What is memory? What’s the utility in exploring it and risking the activation of painful memories? What remembrance do we owe people we have lost and how is that reflected in the monuments we create to memorialize them? Why do different groups of people interpret the same event differently—even when the facts are not disputed?
In The Ethics of Memory, we will discuss these questions and more by exploring personal memory, collective memory and memorial culture, and conflicts of memory.
We begin early in the 20th century—the century of critical engagement with memory—when personal memory was plumbed as the basis of psychoanalysis and as a theme in the poetry and prose of World War I. Then we look at the ways in which a people, collectively, choose to memorialize those lost to war, injustice, or tragedy. Finally, we explore memory as a site of struggle, where the way we see ourselves currently implicated by a memory may depend on our group identity, such as in the case for reparations for slavery in the United States.

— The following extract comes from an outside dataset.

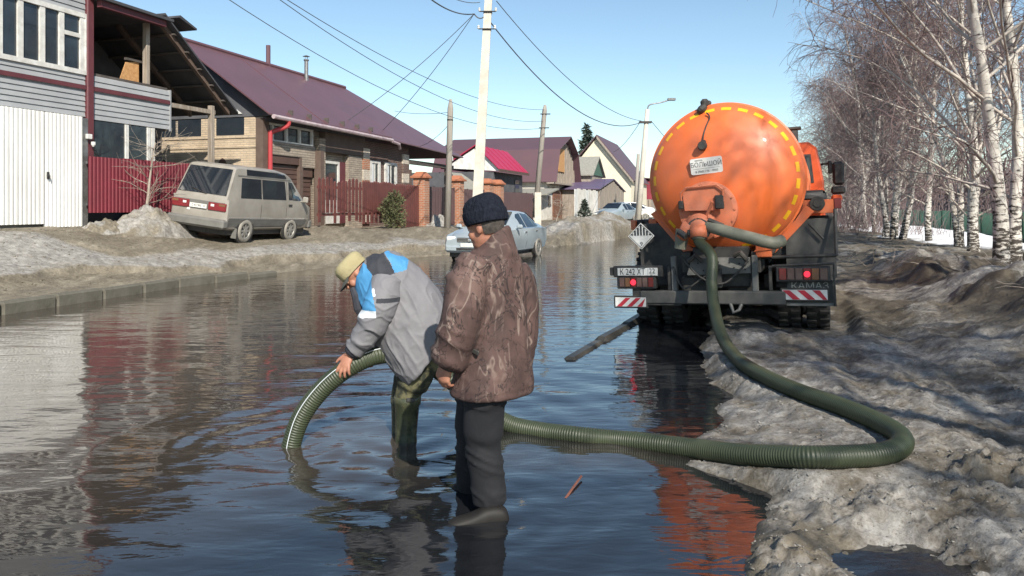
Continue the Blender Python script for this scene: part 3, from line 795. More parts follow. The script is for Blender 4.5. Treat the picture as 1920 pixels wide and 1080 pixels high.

Throughout, we will share our own perspectives on personal and collective memory and wrestle with questions of ethical responsibility for remembrance and ownership of the narrative of a memory.
In this course, we will:
- Discover in the writing of Freud how the exploration of memory gave birth to psychoanalysis, and in Proust how such exploration was elevated to an art form;
- Examine poetry from WWI and the Harlem Renaissance that demonstrates the relevance of literature as a framework for understanding the ethics of memory;
- Reflect on examples of the many ways we collectively memorialize our losses; and
- Share examples of personal and public monuments to memory in order to reflect on the ethical responsibility that memorializing confers on us now.